Surface chemistry-controlled tribological behavior of silicon and diamond

Abstract

SEM tribometric experiments were performed with Si(100) vs. Si(100) interfaces in mode-rate vacuum to 850°C. The results are compared with similar tests previously completed with fine-cauliflowered PCD (PCDfcf) mated against itself, and polished C(100)-textured polycrystalline diamond (PCDC(100)) sliding against Si(100). All data agree with a hypothesis connecting the thermal desorption of adsorbates and wear with the generation of dangling bonds on the sliding surfaces. Linking of the counterfaces by the free radicals appears to be the main cause of high adhesion and friction. The high friction can be drastically reduced by dissociative chemisorption of certain passivating gaseous species condensing at sufficiently low surface temperatures.

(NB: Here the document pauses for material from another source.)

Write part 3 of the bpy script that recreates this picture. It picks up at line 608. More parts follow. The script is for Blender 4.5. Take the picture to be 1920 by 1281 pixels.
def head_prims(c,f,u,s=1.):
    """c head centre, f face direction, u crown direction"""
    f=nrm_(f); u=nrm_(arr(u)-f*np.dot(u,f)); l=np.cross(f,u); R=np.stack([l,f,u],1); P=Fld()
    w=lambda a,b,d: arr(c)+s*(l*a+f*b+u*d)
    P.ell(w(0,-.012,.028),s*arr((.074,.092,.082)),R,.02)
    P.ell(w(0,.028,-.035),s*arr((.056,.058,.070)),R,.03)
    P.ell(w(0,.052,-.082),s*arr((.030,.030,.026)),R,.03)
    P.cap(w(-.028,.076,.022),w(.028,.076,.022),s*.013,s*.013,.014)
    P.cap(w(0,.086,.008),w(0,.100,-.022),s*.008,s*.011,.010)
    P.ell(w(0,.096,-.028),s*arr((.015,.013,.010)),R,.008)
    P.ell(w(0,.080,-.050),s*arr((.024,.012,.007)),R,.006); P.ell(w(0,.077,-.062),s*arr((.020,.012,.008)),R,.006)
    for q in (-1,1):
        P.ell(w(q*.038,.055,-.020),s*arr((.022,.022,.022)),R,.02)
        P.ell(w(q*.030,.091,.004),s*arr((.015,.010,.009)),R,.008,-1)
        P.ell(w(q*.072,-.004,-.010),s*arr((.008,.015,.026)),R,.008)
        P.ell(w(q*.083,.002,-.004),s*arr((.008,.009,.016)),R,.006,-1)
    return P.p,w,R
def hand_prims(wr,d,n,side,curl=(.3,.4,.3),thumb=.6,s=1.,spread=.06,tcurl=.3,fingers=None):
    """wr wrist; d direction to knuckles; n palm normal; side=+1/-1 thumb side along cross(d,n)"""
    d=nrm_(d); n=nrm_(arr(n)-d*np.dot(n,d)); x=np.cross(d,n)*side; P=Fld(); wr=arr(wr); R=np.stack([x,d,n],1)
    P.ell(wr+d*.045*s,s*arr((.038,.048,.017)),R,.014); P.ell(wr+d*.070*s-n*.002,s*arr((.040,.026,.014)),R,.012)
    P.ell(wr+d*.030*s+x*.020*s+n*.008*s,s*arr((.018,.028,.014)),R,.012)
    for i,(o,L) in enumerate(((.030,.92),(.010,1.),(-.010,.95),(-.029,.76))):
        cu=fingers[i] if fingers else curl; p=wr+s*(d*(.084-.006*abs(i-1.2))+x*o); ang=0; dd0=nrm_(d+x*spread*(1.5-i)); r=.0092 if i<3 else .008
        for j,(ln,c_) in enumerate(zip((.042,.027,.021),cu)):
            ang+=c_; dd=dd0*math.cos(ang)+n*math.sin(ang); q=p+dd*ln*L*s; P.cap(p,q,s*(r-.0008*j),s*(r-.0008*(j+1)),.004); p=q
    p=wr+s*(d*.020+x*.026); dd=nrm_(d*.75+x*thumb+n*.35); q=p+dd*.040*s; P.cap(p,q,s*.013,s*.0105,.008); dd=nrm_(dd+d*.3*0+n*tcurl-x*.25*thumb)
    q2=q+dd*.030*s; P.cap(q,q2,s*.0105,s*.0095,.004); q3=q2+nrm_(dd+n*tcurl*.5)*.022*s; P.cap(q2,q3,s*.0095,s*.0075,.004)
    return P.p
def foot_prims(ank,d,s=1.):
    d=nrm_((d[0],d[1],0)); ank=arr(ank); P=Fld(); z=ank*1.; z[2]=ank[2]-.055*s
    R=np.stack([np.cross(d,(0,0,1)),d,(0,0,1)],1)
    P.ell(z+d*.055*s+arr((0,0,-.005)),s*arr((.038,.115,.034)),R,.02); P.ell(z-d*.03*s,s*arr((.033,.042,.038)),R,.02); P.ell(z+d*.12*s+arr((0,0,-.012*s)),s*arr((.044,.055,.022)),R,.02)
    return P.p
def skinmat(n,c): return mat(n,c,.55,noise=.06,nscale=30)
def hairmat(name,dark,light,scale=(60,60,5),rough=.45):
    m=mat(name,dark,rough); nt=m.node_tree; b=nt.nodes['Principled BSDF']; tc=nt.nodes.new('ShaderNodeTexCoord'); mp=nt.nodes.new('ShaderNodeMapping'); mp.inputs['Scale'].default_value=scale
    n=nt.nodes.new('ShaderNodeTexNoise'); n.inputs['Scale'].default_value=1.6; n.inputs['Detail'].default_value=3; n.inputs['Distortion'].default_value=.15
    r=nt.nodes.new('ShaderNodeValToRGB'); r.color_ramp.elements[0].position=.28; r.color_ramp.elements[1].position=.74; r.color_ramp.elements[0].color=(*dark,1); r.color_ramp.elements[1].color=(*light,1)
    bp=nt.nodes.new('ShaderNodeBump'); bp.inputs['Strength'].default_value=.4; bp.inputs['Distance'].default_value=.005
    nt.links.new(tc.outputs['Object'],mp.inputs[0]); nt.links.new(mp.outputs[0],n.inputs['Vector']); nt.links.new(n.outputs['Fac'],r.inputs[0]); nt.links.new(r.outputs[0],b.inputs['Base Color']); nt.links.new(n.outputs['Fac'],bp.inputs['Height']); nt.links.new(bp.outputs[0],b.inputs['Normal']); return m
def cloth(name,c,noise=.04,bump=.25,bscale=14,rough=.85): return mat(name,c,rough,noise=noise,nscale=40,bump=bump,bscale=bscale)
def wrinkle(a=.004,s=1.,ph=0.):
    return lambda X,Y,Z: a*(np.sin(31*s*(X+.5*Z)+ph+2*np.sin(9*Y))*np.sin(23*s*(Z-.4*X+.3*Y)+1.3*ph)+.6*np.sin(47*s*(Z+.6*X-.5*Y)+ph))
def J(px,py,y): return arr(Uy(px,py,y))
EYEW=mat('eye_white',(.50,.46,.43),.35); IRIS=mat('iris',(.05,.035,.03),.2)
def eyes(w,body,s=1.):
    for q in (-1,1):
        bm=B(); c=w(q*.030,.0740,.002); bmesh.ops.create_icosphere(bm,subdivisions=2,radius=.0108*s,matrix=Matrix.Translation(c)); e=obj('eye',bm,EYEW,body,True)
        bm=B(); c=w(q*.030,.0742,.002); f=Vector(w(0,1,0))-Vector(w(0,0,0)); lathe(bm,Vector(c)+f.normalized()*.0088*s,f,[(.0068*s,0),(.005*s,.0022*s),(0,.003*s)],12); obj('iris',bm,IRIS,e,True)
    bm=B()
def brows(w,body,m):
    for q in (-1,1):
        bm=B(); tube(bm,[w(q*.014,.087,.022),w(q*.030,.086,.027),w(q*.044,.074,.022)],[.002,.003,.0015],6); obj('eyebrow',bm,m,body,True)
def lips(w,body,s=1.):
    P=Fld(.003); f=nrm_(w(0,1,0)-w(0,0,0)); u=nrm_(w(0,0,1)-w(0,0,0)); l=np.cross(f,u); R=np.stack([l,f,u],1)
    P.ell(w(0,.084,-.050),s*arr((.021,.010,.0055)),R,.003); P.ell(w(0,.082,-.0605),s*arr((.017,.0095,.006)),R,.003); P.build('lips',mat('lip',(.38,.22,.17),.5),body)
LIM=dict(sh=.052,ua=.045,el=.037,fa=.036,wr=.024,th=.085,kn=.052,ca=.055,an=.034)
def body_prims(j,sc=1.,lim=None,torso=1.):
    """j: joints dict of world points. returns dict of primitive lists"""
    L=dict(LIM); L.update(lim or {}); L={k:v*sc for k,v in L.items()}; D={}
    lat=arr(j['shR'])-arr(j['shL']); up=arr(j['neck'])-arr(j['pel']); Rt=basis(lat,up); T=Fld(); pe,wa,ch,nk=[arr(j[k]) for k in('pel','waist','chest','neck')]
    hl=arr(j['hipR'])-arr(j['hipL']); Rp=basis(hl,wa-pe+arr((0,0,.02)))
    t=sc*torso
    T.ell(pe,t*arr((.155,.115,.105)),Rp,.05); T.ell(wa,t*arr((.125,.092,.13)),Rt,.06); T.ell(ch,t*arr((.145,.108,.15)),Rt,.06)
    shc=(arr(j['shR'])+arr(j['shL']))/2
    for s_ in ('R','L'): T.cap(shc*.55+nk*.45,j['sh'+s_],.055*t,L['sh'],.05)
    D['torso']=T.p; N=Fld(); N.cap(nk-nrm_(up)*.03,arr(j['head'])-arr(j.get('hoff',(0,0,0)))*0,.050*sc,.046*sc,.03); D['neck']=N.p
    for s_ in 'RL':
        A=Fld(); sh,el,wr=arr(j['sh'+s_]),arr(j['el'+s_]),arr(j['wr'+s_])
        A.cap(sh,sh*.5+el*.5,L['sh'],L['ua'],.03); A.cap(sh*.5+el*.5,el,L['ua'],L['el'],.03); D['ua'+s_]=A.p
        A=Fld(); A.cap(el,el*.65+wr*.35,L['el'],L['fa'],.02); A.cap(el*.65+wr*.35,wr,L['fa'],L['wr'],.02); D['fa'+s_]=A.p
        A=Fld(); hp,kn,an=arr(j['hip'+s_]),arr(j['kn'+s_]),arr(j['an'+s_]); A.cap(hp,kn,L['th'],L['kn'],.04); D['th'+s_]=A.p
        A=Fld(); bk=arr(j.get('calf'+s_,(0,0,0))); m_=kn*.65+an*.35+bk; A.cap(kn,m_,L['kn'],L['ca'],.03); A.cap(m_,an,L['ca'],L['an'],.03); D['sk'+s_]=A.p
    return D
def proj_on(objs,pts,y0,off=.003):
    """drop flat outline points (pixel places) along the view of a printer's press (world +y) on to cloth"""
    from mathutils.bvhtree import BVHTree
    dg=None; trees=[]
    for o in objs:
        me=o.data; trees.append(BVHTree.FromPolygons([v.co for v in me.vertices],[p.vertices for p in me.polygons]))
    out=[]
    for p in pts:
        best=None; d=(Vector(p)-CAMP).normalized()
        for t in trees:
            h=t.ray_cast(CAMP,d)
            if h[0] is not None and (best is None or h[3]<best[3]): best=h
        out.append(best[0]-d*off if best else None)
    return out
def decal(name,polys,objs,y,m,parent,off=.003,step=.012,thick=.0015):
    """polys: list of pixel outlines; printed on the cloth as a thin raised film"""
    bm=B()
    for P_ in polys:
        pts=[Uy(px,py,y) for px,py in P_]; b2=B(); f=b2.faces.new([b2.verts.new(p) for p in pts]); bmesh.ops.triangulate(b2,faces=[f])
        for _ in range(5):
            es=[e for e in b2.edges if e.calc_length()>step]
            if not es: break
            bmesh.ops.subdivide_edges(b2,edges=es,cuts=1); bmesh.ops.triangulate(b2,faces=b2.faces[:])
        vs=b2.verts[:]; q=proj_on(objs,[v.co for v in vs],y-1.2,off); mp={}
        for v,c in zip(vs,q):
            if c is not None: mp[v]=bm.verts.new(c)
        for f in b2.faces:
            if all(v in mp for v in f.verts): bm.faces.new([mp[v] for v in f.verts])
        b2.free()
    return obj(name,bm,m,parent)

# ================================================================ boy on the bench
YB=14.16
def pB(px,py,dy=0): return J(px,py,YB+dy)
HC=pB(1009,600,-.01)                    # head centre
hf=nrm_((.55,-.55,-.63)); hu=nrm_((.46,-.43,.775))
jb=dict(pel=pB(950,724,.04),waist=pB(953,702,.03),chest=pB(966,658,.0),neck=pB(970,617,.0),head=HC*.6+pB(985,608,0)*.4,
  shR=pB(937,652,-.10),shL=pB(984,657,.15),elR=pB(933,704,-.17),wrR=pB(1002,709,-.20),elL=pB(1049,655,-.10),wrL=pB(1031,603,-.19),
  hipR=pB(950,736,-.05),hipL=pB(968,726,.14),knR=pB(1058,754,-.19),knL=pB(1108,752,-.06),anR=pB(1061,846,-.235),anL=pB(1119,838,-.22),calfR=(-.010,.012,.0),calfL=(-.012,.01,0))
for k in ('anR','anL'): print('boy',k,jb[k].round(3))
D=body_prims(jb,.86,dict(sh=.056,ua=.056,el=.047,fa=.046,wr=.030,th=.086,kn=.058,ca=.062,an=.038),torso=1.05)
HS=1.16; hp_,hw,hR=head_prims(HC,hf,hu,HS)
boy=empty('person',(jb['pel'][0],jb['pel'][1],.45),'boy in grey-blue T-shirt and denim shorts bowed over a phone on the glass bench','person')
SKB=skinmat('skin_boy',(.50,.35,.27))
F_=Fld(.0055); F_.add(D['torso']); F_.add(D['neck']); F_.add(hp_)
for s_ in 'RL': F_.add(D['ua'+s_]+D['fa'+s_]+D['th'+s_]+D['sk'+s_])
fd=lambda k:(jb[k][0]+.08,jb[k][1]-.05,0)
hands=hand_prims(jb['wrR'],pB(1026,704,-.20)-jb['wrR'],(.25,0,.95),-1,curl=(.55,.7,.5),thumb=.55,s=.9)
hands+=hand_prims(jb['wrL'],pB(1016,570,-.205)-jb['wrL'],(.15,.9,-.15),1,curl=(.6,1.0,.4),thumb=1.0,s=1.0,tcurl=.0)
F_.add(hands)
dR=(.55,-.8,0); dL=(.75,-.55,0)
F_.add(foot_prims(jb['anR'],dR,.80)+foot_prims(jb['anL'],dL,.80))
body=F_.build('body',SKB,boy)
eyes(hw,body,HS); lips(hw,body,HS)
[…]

Strong circumstantial evidence continues to mount for the incremental reduction in high temperature friction being caused by surface reconstruction. Deconstruction of the sliding surfaces and the reemergence of high friction eventually occurs on discontinued heating, until the adsorbates chemisorb on the cooled surfaces. There, the friction drops to a level determined by the characteristic shear strength of the interfaces and the wear-induced increase in the real area of contact. The maximum friction measured at high temperatures in vacuum, indicative of the most intensive interaction of dangling bonds at the interface, scaled only approximately with the 1.8 times strength of the C-C versus the Si-Si bonds. The 1.6 experimental ratio is lower than the theoretical, reflecting the broad distribution of dangling bond energies (densities of surface trap states) for PCD and even for polished Si(100). The wear rate of Si(100) sliding against itself is about four-orders-of-magnitude higher (~ 2 × 10-12 m3/(Nm)) than that of unpolished PCDfcf vs. itself (4 × 10-16 m3/(Nm)) or rough and unpolished PCDC(100) wearing its polished version (8.5 × 10-16 m3/(Nm)).